At first, let $R$ be (not necessarily commutative) ring. For each right $R$-module $U$, fix a free resolution $F_\bullet \twoheadrightarrow U$, and for each left $R$-module $W$, fix a flat resolution $M_\bullet \twoheadrightarrow W$. Let us write $Z_n$ for the kernel of $M_n \to M_{n-1}$, so that we get short exact sequences $0 \longrightarrow Z_0 \longrightarrow M_0 \longrightarrow W \longrightarrow 0$ $0 \longrightarrow Z_{n+1} \longrightarrow M_{n+1} \longrightarrow Z_n \longrightarrow 0$ for each natural number $n$. Because each $F_m$ is free, the tensored sequences $0 \longrightarrow F_m \otimes_R Z_0 \longrightarrow F_m \otimes_R M_0 \longrightarrow F_m \otimes_R W \longrightarrow 0$ $0 \longrightarrow F_m \otimes_R Z_{n+1} \longrightarrow F_m \otimes_R M_{n+1} \longrightarrow F_m \otimes_R Z_n \longrightarrow 0$ are also exact, and therefore we have short exact sequences of chain complexes.
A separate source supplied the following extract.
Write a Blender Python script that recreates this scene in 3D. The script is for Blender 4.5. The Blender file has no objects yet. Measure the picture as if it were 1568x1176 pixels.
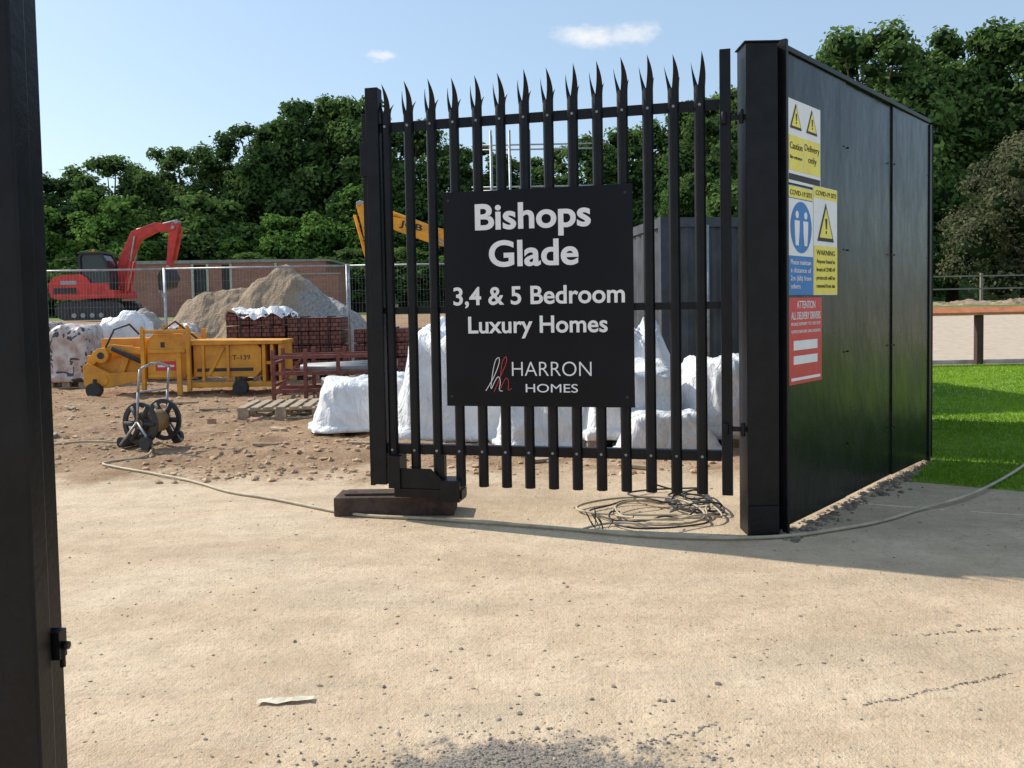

The zig-zag lemma of homological algebra then implies we have these long exact sequences: $\cdots \longrightarrow \Tor^R_{i+1}(U, M_0) \longrightarrow \Tor^R_{i+1}(U, W) \longrightarrow \Tor^R_i(U, Z_0) \longrightarrow \Tor^R_i(U, M_0) \longrightarrow \cdots$ $\cdots \longrightarrow \Tor^R_{i+1}(U, M_{n+1}) \longrightarrow \Tor^R_{i+1}(U, Z_n) \longrightarrow \Tor^R_i(U, Z_{n+1}) \longrightarrow \Tor^R_i(U, M_{n+1}) \longrightarrow \cdots$ Now, each $M_n$ is flat, so the sequence $\cdots \longrightarrow F_2 \otimes_R M_n \longrightarrow F_1 \otimes_R M_n \longrightarrow F_0 \otimes_R M_n \longrightarrow U \otimes_R M_n \longrightarrow 0$ remains exact, and therefore $\Tor^R_{i+1}(U, M_n) = 0$ for all natural numbers $i$. Hence, there are isomorphisms $\Tor^R_1(U, Z_n) \cong \Tor^R_2(U, Z_{n-1}) \cong \cdots \cong \Tor^R_{n+1}(U, Z_0) \cong \Tor^R_{n+2}(U, W)$ and exact sequences $0 \longrightarrow \Tor^R_1(U, W) \longrightarrow U \otimes_R Z_0 \longrightarrow U \otimes_R M_0 \longrightarrow U \otimes_R W \longrightarrow 0$ $0 \longrightarrow \Tor^R_1(U, Z_n) \longrightarrow U \otimes_R Z_{n+1} \longrightarrow U \otimes_R M_{n+1} \longrightarrow U \otimes_R Z_n \longrightarrow 0$ It is easy to check that $H_0(U \otimes_R M_\bullet) \cong U \otimes_R W$ and mucking around with kernels and cokernels one finds that $H_1(U \otimes_R M_\bullet) \cong \Tor^R_1(U, W)$ $H_{n+2}(U \otimes M_\bullet) \cong \Tor^R_1(U, Z_n) \cong \Tor^R_{n+2}(U, W)$ and thus we have proven the following:

Proposition. $\Tor^R_\bullet(U, W)$ can be computed using

  • either a free resolution of $U$,
  • or a flat resolution of $W$.   ◼

Now, let us assume $R$ is commutative. Assume $F_\bullet \twoheadrightarrow U$ is a free resolution. Commutativity of $R$ implies that the two chain complexes $\cdots \longrightarrow F_2 \otimes_R W \longrightarrow F_1 \otimes_R W \longrightarrow F_0 \otimes_R W$ $\cdots \longrightarrow W \otimes_R F_2 \longrightarrow W \otimes_R F_1 \longrightarrow W \otimes_R F_1$ are isomorphic. But the homology of the first one computes $\Tor^R_\bullet (U, W)$ and the homology of the second one computes $\Tor^R_\bullet (W, U)$, we have $\Tor^R_\bullet (U, W) \cong \Tor^R_\bullet (W, U)$ as required.